W zeszłym tygodniu pisaliśmy w „PB” o tym, że liczne firmy dołączają do Polsko-Ukraińskiej Izby Gospodarczej ze względu na chęć uczestniczenia w spodziewanych inwestycjach przy odbudowie Ukrainy. Państwowi giganci też mają takie chęci.
- Już kilka tygodni temu zwróciłem się do spółek skarbu państwa, by przedstawiły swoje możliwości w kwestii odbudowy Ukrainy. Był to też temat mojego spotkania z ambasadorem Ukrainy. Teraz przygotowujemy zbiorczą ofertę spółek, która zostanie przekazana rządowi ukraińskiemu – zapowiada Jacek Sasin, minister aktywów państwowych.

Przyznaje jednocześnie, że odbudowa będzie ogromnym wyzwaniem, ale Polska chce w nim uczestniczyć.
- To będzie ogromny wysiłek dla Ukrainy, regionu, Europy i całego świata – uważa Jacek Sasin.
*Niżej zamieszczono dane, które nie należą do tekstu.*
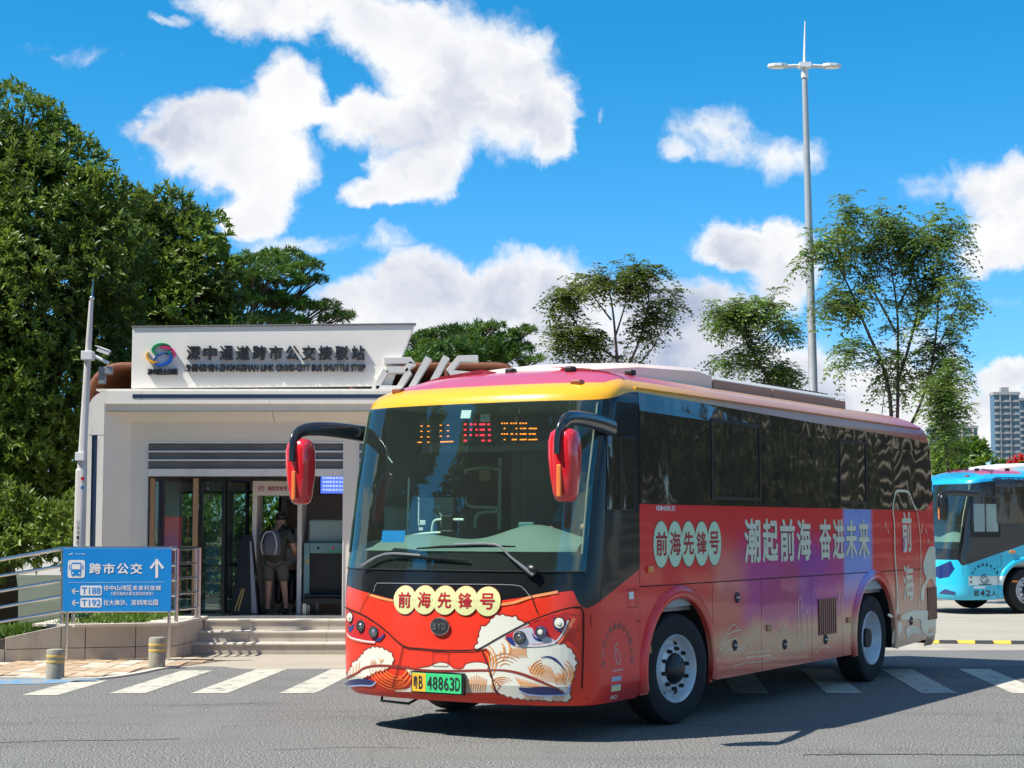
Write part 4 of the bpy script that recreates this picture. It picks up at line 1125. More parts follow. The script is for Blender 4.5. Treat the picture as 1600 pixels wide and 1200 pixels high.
def arch_poly(xa, xb, zb0, zb1, cx, rx, top, zc=.5):
    """skirt panel outline with a wheel arch cut out"""
    P = [(xa, 1.214), (xa, zb0)]
    a0 = math.asin(max(-1, min(1, (zb0-zc)/(top-zc))))
    for i in range(25):
        a = math.pi - a0 - (math.pi-2*a0)*i/24
        P.append((cx+rx*math.cos(a), zc+(top-zc)*math.sin(a)))
    P += [(xb, zb1), (xb, 1.214)]
    return P
def wheel(root, x, y, steer=0.0, name='wheel', full=True, rear=False):
    w = empty(name, (x, -y, .5)); w.parent = root; w.rotation_euler = (0, 0, steer); w.scale = (.955, .955, .955); w.location.z = .482
    s = 1 if y > 0 else -1
    ty = MB(); prof = [(.30, -.13), (.36, -.145), (.44, -.15), (.485, -.135), (.50, -.10), (.503, 0), (.50, .10), (.485, .135), (.44, .15), (.36, .145), (.30, .13)]
    ty.lathe(prof, 48, axis='y', cap=False); t = ty.build('tyre', M_blackrub, w, smooth=45)
    for k in range(4):
        gm = MB(); gm.lathe([(.5042, -.075+.05*k-.006), (.5042, -.075+.05*k+.006)], 48, axis='y', cap=False); gm.build('tread_groove', M_dark, w)
    f = -s    # outward direction in Blender y (coach y is flipped)
    rm = MB()
    if rear: pr = [(.315, .13), (.305, .145), (.29, .13), (.27, .02), (.25, -.02), (.12, -.03), (.12, .03), (.0001, .03)]
    else: pr = [(.315, .13), (.305, .145), (.285, .13), (.265, .06), (.255, .045), (.225, .055), (.20, .10), (.165, .11), (.145, .11), (.145, .06)]
    rm.lathe([(r, h*f) for r, h in pr], 48, axis='y', cap=False); rm.build('rim', M_rim, w, smooth=40)
    hb = MB()
    if not rear:
        hb.lathe([(.143, .05*f), (.143, .115*f), (.12, .15*f), (.06, .17*f), (.0001, .172*f)], 32, axis='y', cap=False); hb.build('hub_cap', M_black, w, smooth=40)
        for k in range(10):
            a = 2*math.pi*k/10+.2; nb = MB(); c = (.182*math.cos(a), 0, .182*math.sin(a))
            nb.lathe([(.019, .10*f), (.019, .135*f), (.012, .15*f), (.0001, .15*f)], 6, c, 'y', cap=False); nb.build('wheel_nut', M_nut, w)
        for k in range(8):
            a = 2*math.pi*(k+.5)/8; nb = MB(); c = Vector((.243*math.cos(a), .053*f, .243*math.sin(a)))
            M_ = Matrix.Rotation(-a, 3, 'Y')
            nb.add([c + M_ @ Vector((math.cos(q)*.014, .004*f, math.sin(q)*.03)) for q in [i*math.pi/6 for i in range(12)]], [tuple(range(12))]); nb.build('vent_hole', M_dark, w)
    else:
        hb.lathe([(.11, .03*f), (.11, .10*f), (.0001, .11*f)], 24, axis='y', cap=False); hb.build('hub_cap', M_nut, w, smooth=40)
    return w

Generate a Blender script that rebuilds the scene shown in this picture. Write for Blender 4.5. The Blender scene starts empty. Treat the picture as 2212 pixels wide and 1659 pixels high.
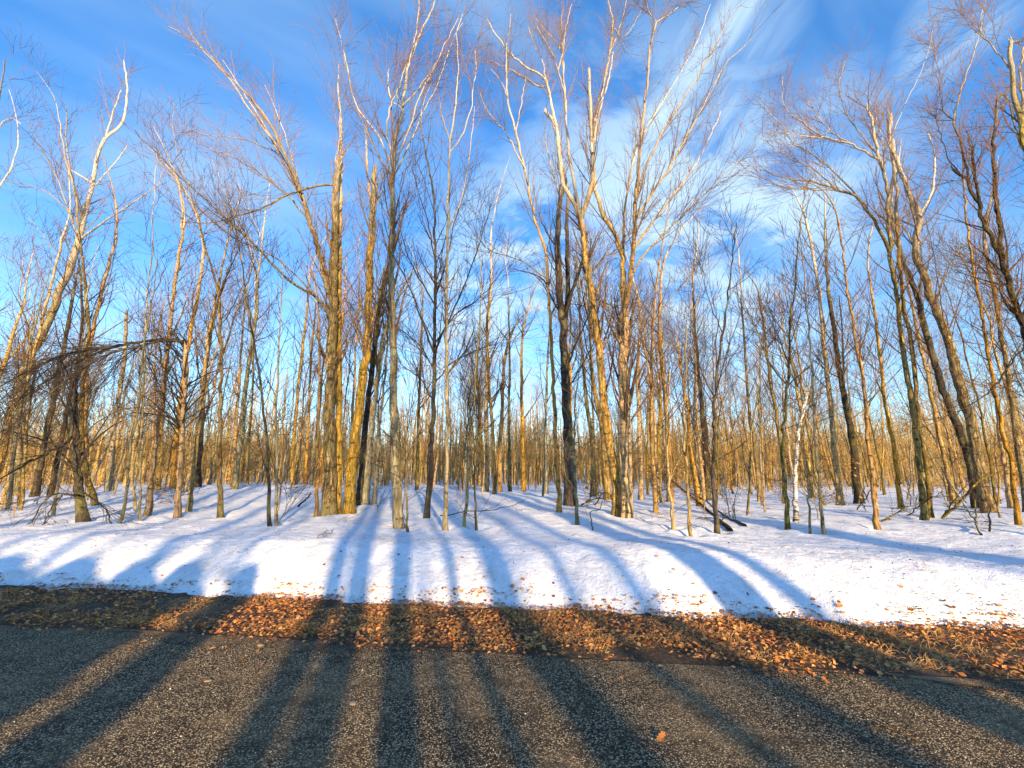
import bpy, math, random
import numpy as np
from mathutils import Vector

SC = bpy.context.scene
COL = SC.collection
R = math.radians
RNG = np.random.default_rng(7)
random.seed(7)

# ------------------------------------------------------------------ camera, light, exposure
F = 400.0                      # focal length in pixels of a 1024 px wide frame
PITCH = math.atan(86.0 / F)
CAM_H = 1.6
cam_d = bpy.data.cameras.new('camera')
cam = bpy.data.objects.new('camera', cam_d)
COL.objects.link(cam)
cam.location = (0, 0, CAM_H)
cam.rotation_euler = (math.pi / 2 + PITCH, 0, 0)
cam_d.sensor_width = 36
cam_d.lens = F / 1024 * 36
cam_d.clip_start = 0.05
cam_d.clip_end = 3000
SC.camera = cam

SUN_AZ = R(15.8)               # sunlight travels this far to the left of straight ahead
SUN_EL = R(14.5)
LD = np.array([-math.sin(SUN_AZ), math.cos(SUN_AZ)])      # plan direction the light travels
sun_d = bpy.data.lights.new('sun', 'SUN')
sun_d.energy = 5.0
sun_d.color = (1.0, 0.70, 0.34)
sun_d.angle = R(0.5)
sun = bpy.data.objects.new('sun', sun_d)
COL.objects.link(sun)
tv = Vector((LD[0] * math.cos(SUN_EL), LD[1] * math.cos(SUN_EL), -math.sin(SUN_EL)))
sun.rotation_euler = tv.to_track_quat('-Z', 'Y').to_euler()

SC.view_settings.view_transform = 'Standard'
SC.view_settings.look = 'None'
SC.view_settings.gamma = 1
SC.view_settings.exposure = 1.15

world = bpy.data.worlds.new('World')
SC.world = world
world.use_nodes = True
nt = world.node_tree
for n in list(nt.nodes):
    nt.nodes.remove(n)


def nd(tree, typ, **kw):
    n = tree.nodes.new(typ)
    for k, v in kw.items():
        setattr(n, k, v)
    return n


def mathn(tree, op, a, b=None, c=None, clamp=False):
    n = tree.nodes.new('ShaderNodeMath')
    n.operation = op
    n.use_clamp = clamp
    for i, v in enumerate((a, b, c)):
        if v is None:
            continue
        if isinstance(v, (int, float)):
            n.inputs[i].default_value = v
        else:
            tree.links.new(v, n.inputs[i])
    return n.outputs[0]


def mixc(tree, fac, a, b, blend='MIX'):
    n = tree.nodes.new('ShaderNodeMix')
    n.data_type = 'RGBA'
    n.blend_type = blend
    for i, v in ((0, fac), (6, a), (7, b)):
        if isinstance(v, (int, float)):
            n.inputs[i].default_value = v
        elif isinstance(v, tuple):
            n.inputs[i].default_value = (*v, 1)
        else:
            tree.links.new(v, n.inputs[i])
    return n.outputs[2]


def ramp(tree, fac, stops):
    n = tree.nodes.new('ShaderNodeValToRGB')
    while len(n.color_ramp.elements) < len(stops):
        n.color_ramp.elements.new(0.5)
    for e, (p, c) in zip(n.color_ramp.elements, stops):
        e.position = p
        e.color = (*c, 1) if isinstance(c, tuple) else (c, c, c, 1)
    tree.links.new(fac, n.inputs[0])
    return n.outputs[0]


def maprange(tree, v, a, b, c=0.0, d=1.0):
    n = tree.nodes.new('ShaderNodeMapRange')
    n.interpolation_type = 'SMOOTHSTEP'
    tree.links.new(v, n.inputs[0])
    for i, x in zip((1, 2, 3, 4), (a, b, c, d)):
        n.inputs[i].default_value = x
    return n.outputs[0]


def noise(tree, vec, scale, detail=4, rough=0.55, dist=0.0):
    n = tree.nodes.new('ShaderNodeTexNoise')
    n.inputs['Scale'].default_value = scale
    n.inputs['Detail'].default_value = detail
    n.inputs['Roughness'].default_value = rough
    n.inputs['Distortion'].default_value = dist
    tree.links.new(vec, n.inputs['Vector'])
    return n.outputs['Fac']


def mapping(tree, vec, loc=(0, 0, 0), rot=(0, 0, 0), scale=(1, 1, 1)):
    n = tree.nodes.new('ShaderNodeMapping')
    n.inputs['Location'].default_value = loc
    n.inputs['Rotation'].default_value = rot
    n.inputs['Scale'].default_value = scale
    tree.links.new(vec, n.inputs['Vector'])
    return n.outputs[0]


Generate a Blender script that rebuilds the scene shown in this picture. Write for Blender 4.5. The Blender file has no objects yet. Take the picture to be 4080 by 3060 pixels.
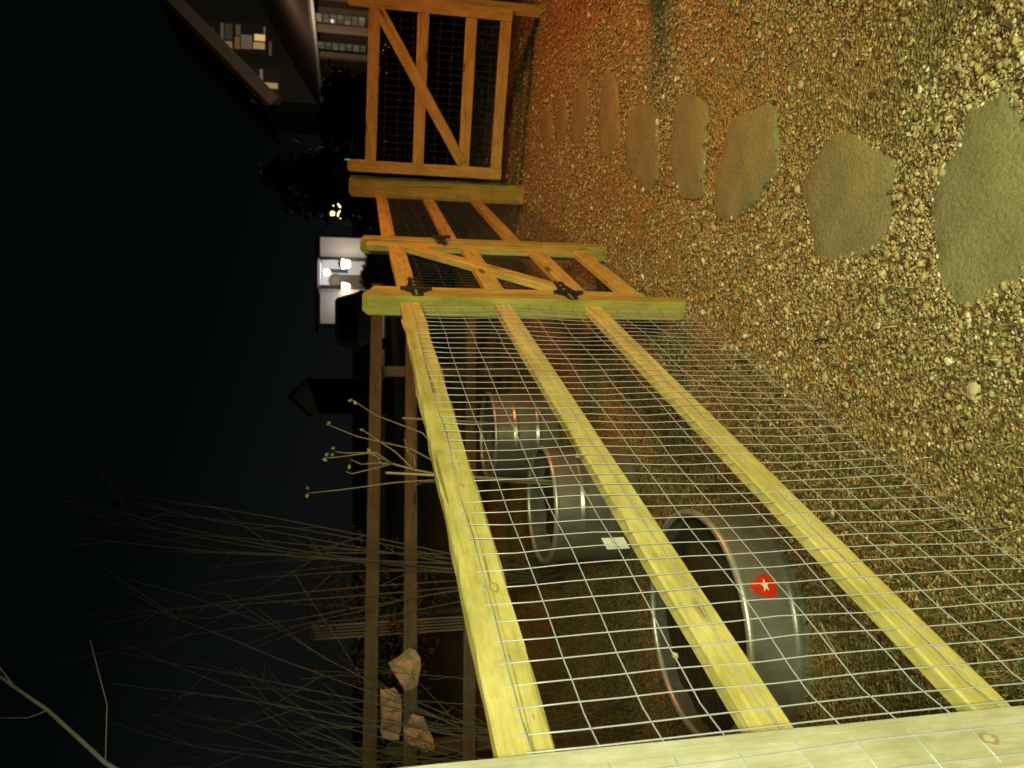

Na razie wyzwaniem i wysiłkiem jest zaopatrzenie Ukrainy w paliwo, potrzebne nie tylko do funkcjonowania kraju, ale i prowadzenia działań wojennych. Paliwa i kryzys paliwowy były tematem poniedziałkowego Polsko-Ukraińskiego Forum Energii, w którym uczestniczyła Julia Svyrydenko, wicepremier Ukrainy i minister gospodarki.
- W ciągu ostatnich trzech tygodni wróg niszczył naszą infrastrukturę paliwową, zniszczył też jedyną rafinerię położoną w Lisiczańsku. Dlatego omawialiśmy dziś trasy logistyczne oraz sposób współpracy z portami w Gdańsku i Świnoujściu, a także w Rumunii i Bułgarii – mówiła Julia Svydyrenko.
Zaopatrzenie Ukrainy, której rynek paliwowy już wcześniej zależał od importu, to wyzwanie. Polska też importuje i też stanęła przed wyzwaniem zastąpienia paliw sprowadzanych wcześniej z Rosji.
- Będziemy pełnić rolę pośrednika w dostawach. Kluczową rolę pełnić tu będzie PKP Cargo – przyznaje Jacek Sasin.
By poszerzyć „wąsie gardło” dostaw, planowane jest m.in. otwarcie dwóch nowych przejść granicznych, przepuszczających priorytetowo cysterny z paliwem. Podobne rozwiązanie szykowane jest dla kolei.